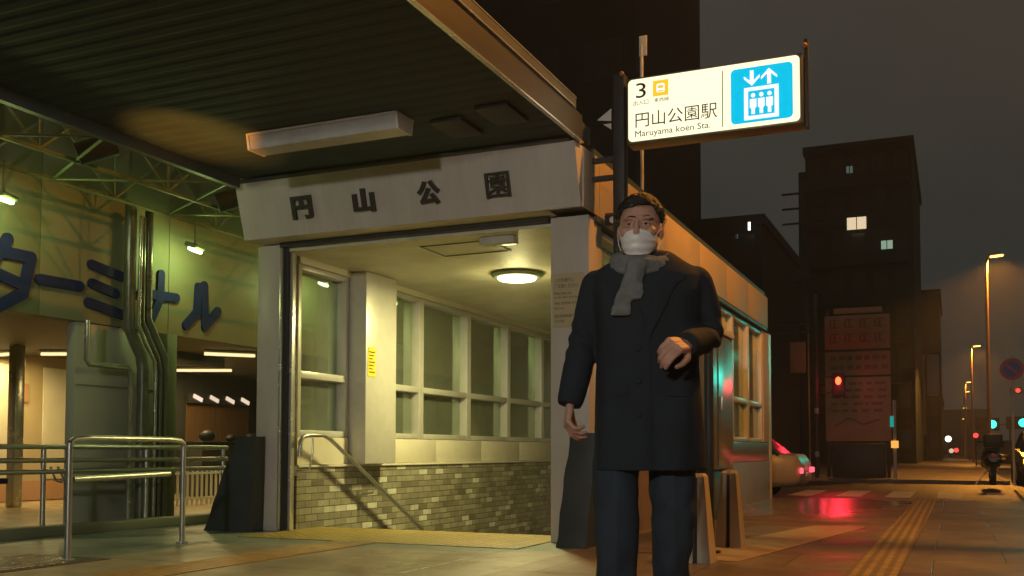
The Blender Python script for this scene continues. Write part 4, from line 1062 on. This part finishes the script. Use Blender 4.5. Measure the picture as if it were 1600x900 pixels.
building('far_building', 'far dark building closing the end of the street', -24, 10, 330, 345, 13.0, 'bld2', 4, 9, (), False)
building('corner_building', 'dark building across the street at the right picture edge', 11, 22, 140, 165, 17.0, 'bld2', 5, 4, (), False)
t = thing('banner_sign', 'tall narrow orange lit banner on the street building', 'sign', (-2.0, 94.6, 0))
q = MB(); q.box(-2.75, -2.15, 94.6, 94.8, 2.2, 9.2, .05); q.build('panel', 'board', t)
q = MB(); q.box(-2.12, -2.0, 94.65, 94.75, 0, 9.3); q.build('post', 'term_dark', t, smooth=False)
t = thing('shop_sign', 'pale hanging shop sign above the far pavement', 'sign', (-1.6, 96, 0))
q = MB(); q.box(-2.0, -1.0, 94.0, 94.2, 5.6, 9.2, .2); q.build('panel', mat('pale_sign', (.5, .5, .5), .5), t)
q = MB(); q.tube([(-.95, 94.1, 0), (-.95, 94.1, 9.3)], .06, 10); q.build('post', 'term_dark', t)
# small lit shop lamps down the street: (x, y, z, size, material, label)
for (x, y, z, r, m, lab) in ((-1.35, 118, 8.0, .17, 'white_em', 'highest small white shop lamp down the street'), (-1.45, 112, 5.2, .3, 'winlit_g', 'upright dim white lit shop panel down the street'),
                             (-2.0, 105, 4.4, .26, 'winlit', 'pale lit shop lamp beside the orange banner'), (-1.6, 105, 2.9, .2, 'white_em', 'small white shop lamp above the far pavement'),
                             (-2.15, 105, 2.7, .16, 'winlit', 'tiny warm shop lamp low beside the orange banner'), (-.55, 130, 2.3, .36, 'white_em', 'brightest round white lamp at the street end'),
                             (-.25, 140, .9, .3, 'winlit', 'low warm white lamp at the street end'), (.35, 150, 1.0, .3, 'red_em', 'small red lamp at the street end'),
                             (1.12, 60, 1.65, .13, 'red_em', 'round red lamp left of the green signal'), (1.9, 60, 1.05, .10, 'amber_em', 'tiny amber lamp over the scooter'),
                             (2.25, 64, 1.05, .13, 'winlit', 'tiny white lamp over the scooter'), (3.3, 66, 1.0, .16, 'winlit_g', 'tiny pale lamp at the right picture edge')):
    t = thing('street_light_spot', lab, 'small lamp', (x, y, 0), 'small lamps far down the street')
    q = MB(); q.ball((x, y, z), (r, r * .6, r), 14); q.build('bulb', m, t)
    q = MB(); q.tube([(x, y + r, 0), (x, y + r, z + r)], .035, 8); q.build('stand', 'term_dark', t)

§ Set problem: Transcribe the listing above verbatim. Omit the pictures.

§ Task response:
The Blender Python script for this scene continues. Write part 4, from line 1062 on. This part finishes the script. Use Blender 4.5. Measure the picture as if it were 1600x900 pixels.
building('far_building', 'far dark building closing the end of the street', -24, 10, 330, 345, 13.0, 'bld2', 4, 9, (), False)
building('corner_building', 'dark building across the street at the right picture edge', 11, 22, 140, 165, 17.0, 'bld2', 5, 4, (), False)
t = thing('banner_sign', 'tall narrow orange lit banner on the street building', 'sign', (-2.0, 94.6, 0))
q = MB(); q.box(-2.75, -2.15, 94.6, 94.8, 2.2, 9.2, .05); q.build('panel', 'board', t)
q = MB(); q.box(-2.12, -2.0, 94.65, 94.75, 0, 9.3); q.build('post', 'term_dark', t, smooth=False)
t = thing('shop_sign', 'pale hanging shop sign above the far pavement', 'sign', (-1.6, 96, 0))
q = MB(); q.box(-2.0, -1.0, 94.0, 94.2, 5.6, 9.2, .2); q.build('panel', mat('pale_sign', (.5, .5, .5), .5), t)
q = MB(); q.tube([(-.95, 94.1, 0), (-.95, 94.1, 9.3)], .06, 10); q.build('post', 'term_dark', t)
# small lit shop lamps down the street: (x, y, z, size, material, label)
for (x, y, z, r, m, lab) in ((-1.35, 118, 8.0, .17, 'white_em', 'highest small white shop lamp down the street'), (-1.45, 112, 5.2, .3, 'winlit_g', 'upright dim white lit shop panel down the street'),
                             (-2.0, 105, 4.4, .26, 'winlit', 'pale lit shop lamp beside the orange banner'), (-1.6, 105, 2.9, .2, 'white_em', 'small white shop lamp above the far pavement'),
                             (-2.15, 105, 2.7, .16, 'winlit', 'tiny warm shop lamp low beside the orange banner'), (-.55, 130, 2.3, .36, 'white_em', 'brightest round white lamp at the street end'),
                             (-.25, 140, .9, .3, 'winlit', 'low warm white lamp at the street end'), (.35, 150, 1.0, .3, 'red_em', 'small red lamp at the street end'),
                             (1.12, 60, 1.65, .13, 'red_em', 'round red lamp left of the green signal'), (1.9, 60, 1.05, .10, 'amber_em', 'tiny amber lamp over the scooter'),
                             (2.25, 64, 1.05, .13, 'winlit', 'tiny white lamp over the scooter'), (3.3, 66, 1.0, .16, 'winlit_g', 'tiny pale lamp at the right picture edge')):
    t = thing('street_light_spot', lab, 'small lamp', (x, y, 0), 'small lamps far down the street')
    q = MB(); q.ball((x, y, z), (r, r * .6, r), 14); q.build('bulb', m, t)
    q = MB(); q.tube([(x, y + r, 0), (x, y + r, z + r)], .035, 8); q.build('stand', 'term_dark', t)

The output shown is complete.